Wednesday, March 28, 2012

the real parties are over on the brown side

(west of the city, part II)


not exclusively
bt still / when school lets out
the white people / mostly
head to yarraville / where
working class hz been “reclaimed”
by friends of the earth
& collectives / so named
certifiably organic fruit & veg
fair-trade coffee shops / with
home-made vegan banana bread
when it is a white ghetto
it hz been gentrified / when
it’s a brown ghetto / it is
disadvantaged
*sigh*

bt the real parties
good food / & folks
who dance undrunk
happen over / on the brown side
i say / bring yarraville over here to us
& we will show them
who their neighbours are
& what the real ghetto-gentry does
turn the music up
& hoist me to the goddamn fence
cut the quiet monday night / i
am gonna boom-box our other-side friends
jungle-beat those sub-woofers
to the maribyrnong sky / sisters
we are gonna decolonise
the airways / over
geelong road / tonight

cz history speaks
of berlin & palestine
bt in this country
suburban highways
cn be race dividing lines:
vicious voting clusters
for anti-immigration lies

to some where you live
is not where you are
bt who you are / it
is sad / i know / bt true
& one suburb over
an extra hundred thou
cn ensure the neighbour’s hue

bt we run fast
& there is no escaping that
there is no escaping that
there is no escaping / that
no matter what suburb
in no matter what city
west of the city
always gets a bad rap

Sunday, March 25, 2012

west of the city

no matter what city

west of the city
always gets a bad rap

they say the streets are littered with
rubbish / brown bodies
headscarfs / no-good
good for nothing playing hooky teens
from what the hell kind of public high school
out there cd even teach them
the seven days of the week

beat-sneakers
strung from power lines
shopkeepers / who refuse
to speak english
making it ironic even calling it / the west
is / abu dhabi dumpling
sweet pork bun / made from
fat stray cats / white trash bogan
out-of-their minders on crack
cz white people who choose
to live west / they
have got to be absolutely whacked
blue eyes is like
finding a syringe
in a bayside cafe` pancake stack

what is up with that?

no matter what city
west of the city
always gets a bad rap

Thursday, March 1, 2012

Writers who 'Write Everything'

As a prose writer and poetry, I know I do people well. I am always watching, without even thinking: in cafe’s, school playgrounds, at bus stops, over cash registers. My character may be twenty-five and living in a Black Panther squat in 1960’s London, but I know exactly the way his hips swing when he crosses the road – how low his pants are slung and what he had for breakfast this morning. I know what his mother thought the first time she saw him, and how he’d catch a football if it happened to come careening toward him.
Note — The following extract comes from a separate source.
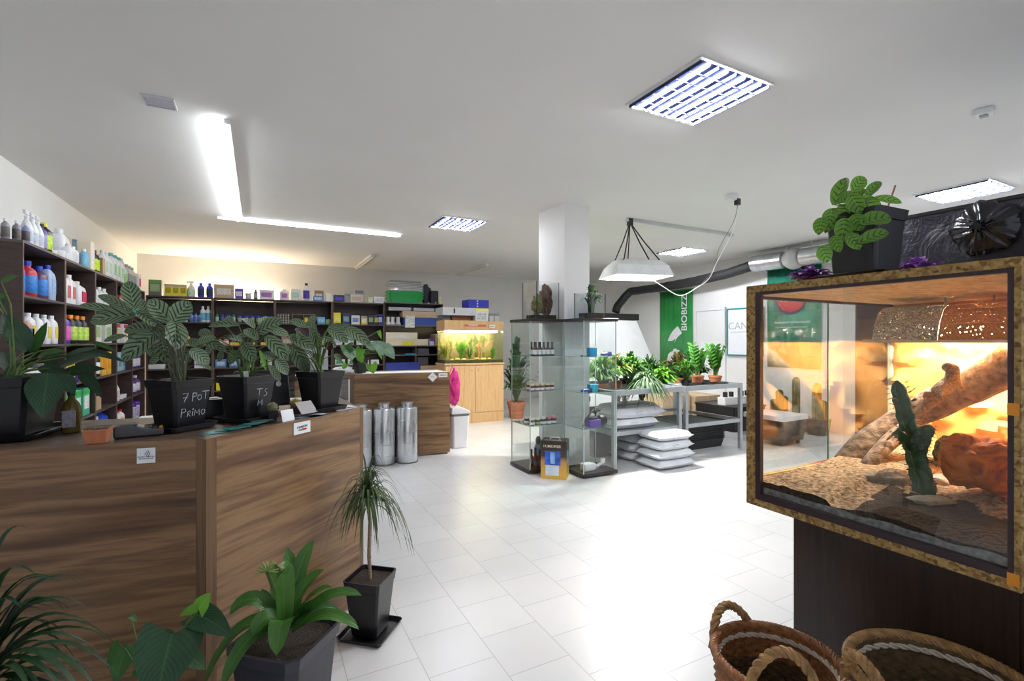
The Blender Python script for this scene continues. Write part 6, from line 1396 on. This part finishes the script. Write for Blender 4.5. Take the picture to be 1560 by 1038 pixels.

Outdoor landscapes I’m okay with. Interiors I have to work at, but I'm getting better. I don’t particularly give a fuck whether the rug on which he spilt the red wine when he confessed the crime to his wife was red, or orange, or mottled brown, but I’m starting to realise that sometimes specific details do actually matter that much. If the rug was red, then wine won’t show, and maybe the bloodstain is actually hidden underfoot, right there while he is talking.
I’m a kick-arse public reader, a fierce poet, a good, but all too often lazy prose-writer, a great conversational journalist, a rubbish investigative journalist, a half-decent interviewer, a crappy academic essayist and a confident and exact auto-biographer. Increasingly though, I know my limits as a writer. That doesn’t mean I don’t push myself, it just means I know the areas, and circumstances where I need to put in a little, or a lot more research, or focus or effort. And I know which kinds of writing I have no talent, passion or interest for.

I like Maya Angelou’s non-fiction waaay better than her poetry. I like Nikki Giovanni’s poetry waaay better than her non-fiction. Roald Dahl’s adult stories don’t do much for me, but many of his kids stories are still, on re-re-reading them, a delight.

I am wary, and often scathing, of writers who claim they can ‘write everything’. Mostly, they can't. The fact is, there are very few writers who write every genre well enough to warrant publication (and I certainly am not one of them).

Why are we afraid to specialise, as writers? Name a track and field star as good at the 200 metres as they are at marathon?

Is it out of ego, delusion, or economic necessity that writers increasingly try to dabble in everything?

Are we are all J.K. Rowling, quietly panicking over that promise of a first adult novel?

Just because you can write everything, doesn't mean you should, or that it will actually be any good.